## Required task
Read the entries below and pull out each line with the string "script".

+--

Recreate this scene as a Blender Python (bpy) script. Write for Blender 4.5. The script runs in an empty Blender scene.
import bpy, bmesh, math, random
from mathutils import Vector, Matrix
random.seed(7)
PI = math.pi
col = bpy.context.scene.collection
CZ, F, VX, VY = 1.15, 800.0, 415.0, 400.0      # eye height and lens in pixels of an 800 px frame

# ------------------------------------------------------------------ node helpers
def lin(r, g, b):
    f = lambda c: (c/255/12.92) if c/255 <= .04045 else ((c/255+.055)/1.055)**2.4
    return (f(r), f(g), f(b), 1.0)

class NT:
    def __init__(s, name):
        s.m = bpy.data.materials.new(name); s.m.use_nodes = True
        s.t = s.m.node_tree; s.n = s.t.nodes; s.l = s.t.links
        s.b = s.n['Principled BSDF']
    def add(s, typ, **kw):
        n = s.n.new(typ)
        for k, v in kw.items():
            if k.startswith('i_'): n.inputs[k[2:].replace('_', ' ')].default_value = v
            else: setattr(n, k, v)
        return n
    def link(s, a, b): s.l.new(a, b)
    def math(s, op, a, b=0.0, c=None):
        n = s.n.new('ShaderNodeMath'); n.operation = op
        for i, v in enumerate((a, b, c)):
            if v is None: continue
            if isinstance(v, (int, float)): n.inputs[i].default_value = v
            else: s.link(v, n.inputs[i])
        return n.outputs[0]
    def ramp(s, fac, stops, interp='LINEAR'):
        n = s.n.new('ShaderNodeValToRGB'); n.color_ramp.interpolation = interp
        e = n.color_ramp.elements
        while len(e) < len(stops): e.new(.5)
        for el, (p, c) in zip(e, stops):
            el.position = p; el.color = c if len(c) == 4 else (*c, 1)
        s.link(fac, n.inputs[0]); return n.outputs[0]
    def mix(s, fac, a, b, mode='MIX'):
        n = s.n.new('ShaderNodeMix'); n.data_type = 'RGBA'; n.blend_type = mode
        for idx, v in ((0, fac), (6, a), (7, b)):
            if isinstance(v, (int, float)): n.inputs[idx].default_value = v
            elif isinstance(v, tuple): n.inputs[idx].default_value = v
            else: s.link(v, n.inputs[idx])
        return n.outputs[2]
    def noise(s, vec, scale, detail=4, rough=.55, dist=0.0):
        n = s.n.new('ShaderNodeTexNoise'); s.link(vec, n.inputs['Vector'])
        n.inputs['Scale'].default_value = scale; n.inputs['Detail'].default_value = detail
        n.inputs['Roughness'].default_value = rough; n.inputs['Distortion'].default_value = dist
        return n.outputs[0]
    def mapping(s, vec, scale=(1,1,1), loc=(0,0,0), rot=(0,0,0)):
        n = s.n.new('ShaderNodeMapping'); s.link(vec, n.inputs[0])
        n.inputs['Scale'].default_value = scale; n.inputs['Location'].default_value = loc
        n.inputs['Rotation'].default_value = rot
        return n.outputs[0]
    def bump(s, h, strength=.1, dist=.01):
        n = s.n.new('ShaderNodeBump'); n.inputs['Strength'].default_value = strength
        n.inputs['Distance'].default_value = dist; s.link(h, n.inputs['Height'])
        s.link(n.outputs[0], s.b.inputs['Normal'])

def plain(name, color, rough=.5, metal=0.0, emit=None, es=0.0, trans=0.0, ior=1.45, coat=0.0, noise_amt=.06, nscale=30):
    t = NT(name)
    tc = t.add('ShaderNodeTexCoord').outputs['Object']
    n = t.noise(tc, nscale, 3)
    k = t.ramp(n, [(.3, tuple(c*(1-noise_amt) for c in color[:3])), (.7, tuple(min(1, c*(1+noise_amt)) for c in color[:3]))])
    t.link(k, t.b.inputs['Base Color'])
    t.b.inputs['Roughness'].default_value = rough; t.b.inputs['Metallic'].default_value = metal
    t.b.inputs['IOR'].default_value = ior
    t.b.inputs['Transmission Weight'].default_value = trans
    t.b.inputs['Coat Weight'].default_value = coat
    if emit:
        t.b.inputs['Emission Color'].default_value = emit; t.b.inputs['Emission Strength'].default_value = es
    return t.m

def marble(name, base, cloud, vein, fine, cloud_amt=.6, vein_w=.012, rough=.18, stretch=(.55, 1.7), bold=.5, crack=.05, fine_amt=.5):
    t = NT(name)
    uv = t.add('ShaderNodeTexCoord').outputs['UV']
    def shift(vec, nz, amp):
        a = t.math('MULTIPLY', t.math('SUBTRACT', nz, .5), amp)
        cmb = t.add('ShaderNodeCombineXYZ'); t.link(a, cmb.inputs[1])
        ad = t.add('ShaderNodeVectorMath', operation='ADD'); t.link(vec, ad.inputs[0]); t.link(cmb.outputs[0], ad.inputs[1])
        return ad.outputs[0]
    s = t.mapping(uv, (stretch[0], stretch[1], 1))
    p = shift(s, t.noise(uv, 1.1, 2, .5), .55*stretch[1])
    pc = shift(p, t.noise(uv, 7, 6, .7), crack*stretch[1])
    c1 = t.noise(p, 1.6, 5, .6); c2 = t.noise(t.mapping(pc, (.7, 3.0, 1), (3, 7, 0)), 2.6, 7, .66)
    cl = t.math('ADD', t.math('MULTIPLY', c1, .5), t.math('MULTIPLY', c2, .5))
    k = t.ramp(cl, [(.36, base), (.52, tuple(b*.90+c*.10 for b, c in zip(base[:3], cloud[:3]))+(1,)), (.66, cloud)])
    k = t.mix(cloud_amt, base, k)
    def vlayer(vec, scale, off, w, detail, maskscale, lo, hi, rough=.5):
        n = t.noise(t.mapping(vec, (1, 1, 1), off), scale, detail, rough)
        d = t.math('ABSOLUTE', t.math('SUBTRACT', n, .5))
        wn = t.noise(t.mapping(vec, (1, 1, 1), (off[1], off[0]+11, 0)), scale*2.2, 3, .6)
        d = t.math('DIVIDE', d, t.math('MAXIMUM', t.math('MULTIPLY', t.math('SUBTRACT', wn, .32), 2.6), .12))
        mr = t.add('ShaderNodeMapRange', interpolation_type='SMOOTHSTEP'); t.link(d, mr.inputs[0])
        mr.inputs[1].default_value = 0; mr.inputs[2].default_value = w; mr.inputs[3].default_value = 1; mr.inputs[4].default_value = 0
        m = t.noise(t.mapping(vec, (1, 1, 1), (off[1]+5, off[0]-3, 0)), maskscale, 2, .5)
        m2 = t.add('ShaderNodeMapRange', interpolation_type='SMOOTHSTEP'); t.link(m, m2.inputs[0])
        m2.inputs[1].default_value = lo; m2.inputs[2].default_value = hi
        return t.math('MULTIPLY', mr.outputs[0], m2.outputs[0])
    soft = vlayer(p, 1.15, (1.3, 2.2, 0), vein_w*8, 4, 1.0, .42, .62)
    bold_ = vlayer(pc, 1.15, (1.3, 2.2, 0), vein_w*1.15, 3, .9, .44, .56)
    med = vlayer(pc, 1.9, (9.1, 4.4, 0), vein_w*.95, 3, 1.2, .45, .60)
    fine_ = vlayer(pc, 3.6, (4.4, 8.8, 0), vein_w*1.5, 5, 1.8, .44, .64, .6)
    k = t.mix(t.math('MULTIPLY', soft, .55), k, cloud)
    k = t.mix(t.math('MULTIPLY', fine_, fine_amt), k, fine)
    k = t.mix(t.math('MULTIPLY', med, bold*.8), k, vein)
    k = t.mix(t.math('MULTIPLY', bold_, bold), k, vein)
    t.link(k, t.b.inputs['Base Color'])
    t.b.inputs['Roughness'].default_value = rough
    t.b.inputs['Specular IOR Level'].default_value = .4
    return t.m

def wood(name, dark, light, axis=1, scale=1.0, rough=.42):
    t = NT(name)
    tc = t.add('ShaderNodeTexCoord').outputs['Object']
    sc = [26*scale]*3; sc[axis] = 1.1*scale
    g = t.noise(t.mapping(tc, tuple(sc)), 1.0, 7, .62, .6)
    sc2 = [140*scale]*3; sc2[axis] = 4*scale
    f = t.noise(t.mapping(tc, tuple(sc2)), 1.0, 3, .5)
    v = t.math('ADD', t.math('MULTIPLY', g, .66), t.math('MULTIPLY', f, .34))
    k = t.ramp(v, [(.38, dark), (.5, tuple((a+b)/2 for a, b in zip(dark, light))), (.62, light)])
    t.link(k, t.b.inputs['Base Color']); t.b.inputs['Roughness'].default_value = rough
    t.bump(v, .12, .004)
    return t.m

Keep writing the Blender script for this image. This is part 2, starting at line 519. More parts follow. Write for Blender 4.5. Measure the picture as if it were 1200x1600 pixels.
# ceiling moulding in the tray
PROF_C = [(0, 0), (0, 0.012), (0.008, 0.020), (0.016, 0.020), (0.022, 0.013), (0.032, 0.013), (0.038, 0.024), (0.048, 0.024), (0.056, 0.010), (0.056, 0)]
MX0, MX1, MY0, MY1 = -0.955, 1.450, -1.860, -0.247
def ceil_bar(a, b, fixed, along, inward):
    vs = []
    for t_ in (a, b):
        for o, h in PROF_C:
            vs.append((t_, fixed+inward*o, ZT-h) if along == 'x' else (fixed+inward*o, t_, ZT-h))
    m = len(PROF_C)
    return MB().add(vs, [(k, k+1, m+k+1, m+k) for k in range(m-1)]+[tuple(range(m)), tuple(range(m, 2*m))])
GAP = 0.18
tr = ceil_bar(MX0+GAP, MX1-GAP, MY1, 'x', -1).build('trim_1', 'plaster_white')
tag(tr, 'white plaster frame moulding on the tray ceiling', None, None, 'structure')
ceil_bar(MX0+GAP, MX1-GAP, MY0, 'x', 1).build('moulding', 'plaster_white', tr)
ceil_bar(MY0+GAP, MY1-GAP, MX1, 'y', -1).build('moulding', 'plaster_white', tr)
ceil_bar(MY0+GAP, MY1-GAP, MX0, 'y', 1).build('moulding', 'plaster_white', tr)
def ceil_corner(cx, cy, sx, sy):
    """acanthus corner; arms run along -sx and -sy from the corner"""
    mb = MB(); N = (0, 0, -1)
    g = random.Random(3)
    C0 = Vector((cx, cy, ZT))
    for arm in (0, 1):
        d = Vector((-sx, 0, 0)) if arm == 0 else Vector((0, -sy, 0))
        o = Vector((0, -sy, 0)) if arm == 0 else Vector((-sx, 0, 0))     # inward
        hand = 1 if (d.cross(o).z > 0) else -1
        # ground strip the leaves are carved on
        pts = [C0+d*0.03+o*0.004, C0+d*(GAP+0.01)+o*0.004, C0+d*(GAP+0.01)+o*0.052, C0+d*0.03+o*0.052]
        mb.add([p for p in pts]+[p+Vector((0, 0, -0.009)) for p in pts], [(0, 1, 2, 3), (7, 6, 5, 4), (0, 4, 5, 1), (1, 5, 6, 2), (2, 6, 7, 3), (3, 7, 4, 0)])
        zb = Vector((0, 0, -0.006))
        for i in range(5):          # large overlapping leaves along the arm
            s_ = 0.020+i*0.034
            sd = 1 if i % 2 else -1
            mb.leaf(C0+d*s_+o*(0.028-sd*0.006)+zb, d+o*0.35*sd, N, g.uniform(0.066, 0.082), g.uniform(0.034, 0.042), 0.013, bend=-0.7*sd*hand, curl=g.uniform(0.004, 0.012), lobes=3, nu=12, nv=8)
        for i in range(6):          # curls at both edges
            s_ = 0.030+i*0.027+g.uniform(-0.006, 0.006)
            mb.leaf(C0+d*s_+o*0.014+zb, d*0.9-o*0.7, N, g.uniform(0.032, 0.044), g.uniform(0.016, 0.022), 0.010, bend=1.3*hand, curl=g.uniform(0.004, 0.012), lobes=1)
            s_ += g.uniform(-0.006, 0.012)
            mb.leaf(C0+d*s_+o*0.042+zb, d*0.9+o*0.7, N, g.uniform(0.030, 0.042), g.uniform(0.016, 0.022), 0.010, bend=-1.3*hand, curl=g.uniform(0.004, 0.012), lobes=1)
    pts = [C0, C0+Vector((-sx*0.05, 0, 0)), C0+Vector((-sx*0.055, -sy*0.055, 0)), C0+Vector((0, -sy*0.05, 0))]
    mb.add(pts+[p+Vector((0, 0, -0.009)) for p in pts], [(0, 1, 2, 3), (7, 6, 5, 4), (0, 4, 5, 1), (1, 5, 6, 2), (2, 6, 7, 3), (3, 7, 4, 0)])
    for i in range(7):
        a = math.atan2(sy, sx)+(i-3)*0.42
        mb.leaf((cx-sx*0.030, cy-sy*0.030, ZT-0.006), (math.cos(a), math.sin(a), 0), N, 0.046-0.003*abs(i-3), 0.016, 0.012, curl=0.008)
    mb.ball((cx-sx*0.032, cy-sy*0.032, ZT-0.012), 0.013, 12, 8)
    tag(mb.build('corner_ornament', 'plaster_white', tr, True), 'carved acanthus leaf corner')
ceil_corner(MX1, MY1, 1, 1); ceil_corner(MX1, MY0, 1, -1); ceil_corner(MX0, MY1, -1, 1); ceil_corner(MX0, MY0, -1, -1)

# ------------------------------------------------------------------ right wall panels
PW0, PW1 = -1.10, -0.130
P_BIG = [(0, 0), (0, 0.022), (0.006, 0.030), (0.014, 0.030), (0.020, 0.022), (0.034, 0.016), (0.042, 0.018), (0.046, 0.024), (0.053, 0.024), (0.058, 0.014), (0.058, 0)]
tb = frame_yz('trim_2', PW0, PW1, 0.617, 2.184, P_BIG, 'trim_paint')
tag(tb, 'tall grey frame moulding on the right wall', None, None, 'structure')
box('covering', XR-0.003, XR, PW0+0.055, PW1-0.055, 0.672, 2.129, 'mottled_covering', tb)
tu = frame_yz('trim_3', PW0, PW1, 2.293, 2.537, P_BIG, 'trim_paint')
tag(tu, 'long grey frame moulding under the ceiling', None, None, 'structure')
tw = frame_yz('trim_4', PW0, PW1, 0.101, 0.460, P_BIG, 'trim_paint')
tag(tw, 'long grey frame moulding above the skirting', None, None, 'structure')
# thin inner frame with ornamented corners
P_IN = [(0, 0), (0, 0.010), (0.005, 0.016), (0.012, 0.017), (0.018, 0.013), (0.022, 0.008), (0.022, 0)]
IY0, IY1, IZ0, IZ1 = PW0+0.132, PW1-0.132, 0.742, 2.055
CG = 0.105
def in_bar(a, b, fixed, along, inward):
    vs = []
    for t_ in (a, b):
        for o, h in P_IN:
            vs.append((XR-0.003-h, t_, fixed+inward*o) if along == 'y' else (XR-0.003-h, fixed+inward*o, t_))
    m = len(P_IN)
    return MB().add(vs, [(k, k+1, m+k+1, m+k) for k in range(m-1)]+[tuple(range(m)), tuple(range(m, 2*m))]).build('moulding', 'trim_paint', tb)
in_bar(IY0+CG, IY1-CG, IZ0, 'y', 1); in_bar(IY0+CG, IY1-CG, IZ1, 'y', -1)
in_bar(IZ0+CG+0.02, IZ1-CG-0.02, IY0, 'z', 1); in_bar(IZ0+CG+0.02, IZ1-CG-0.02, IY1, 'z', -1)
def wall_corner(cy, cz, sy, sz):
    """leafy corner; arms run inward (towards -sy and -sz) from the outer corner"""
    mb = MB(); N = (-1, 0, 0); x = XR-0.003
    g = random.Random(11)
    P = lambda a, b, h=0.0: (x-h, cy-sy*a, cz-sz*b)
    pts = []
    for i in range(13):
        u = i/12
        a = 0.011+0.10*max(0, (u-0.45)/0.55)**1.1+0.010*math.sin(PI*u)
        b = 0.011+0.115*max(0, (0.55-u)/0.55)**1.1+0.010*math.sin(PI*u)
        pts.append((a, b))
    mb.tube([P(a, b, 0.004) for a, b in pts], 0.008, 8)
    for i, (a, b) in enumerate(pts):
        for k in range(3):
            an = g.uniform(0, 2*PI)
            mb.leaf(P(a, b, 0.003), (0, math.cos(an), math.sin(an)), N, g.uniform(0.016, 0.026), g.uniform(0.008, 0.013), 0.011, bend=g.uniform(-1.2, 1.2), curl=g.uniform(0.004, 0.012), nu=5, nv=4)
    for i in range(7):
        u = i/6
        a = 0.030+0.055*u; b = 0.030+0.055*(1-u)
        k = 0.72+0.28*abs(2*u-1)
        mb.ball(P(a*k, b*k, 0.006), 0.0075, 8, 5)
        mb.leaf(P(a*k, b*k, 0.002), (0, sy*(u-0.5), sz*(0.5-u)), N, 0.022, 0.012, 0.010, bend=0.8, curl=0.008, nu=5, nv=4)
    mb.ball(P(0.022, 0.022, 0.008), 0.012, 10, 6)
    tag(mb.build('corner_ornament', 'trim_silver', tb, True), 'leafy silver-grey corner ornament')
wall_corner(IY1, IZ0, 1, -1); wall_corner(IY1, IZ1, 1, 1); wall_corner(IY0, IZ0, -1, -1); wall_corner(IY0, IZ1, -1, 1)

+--

## Answer
Recreate this scene as a Blender Python (bpy) script. Write for Blender 4.5. The script runs in an empty Blender scene.
Keep writing the Blender script for this image. This is part 2, starting at line 519. More parts follow. Write for Blender 4.5. Measure the picture as if it were 1200x1600 pixels.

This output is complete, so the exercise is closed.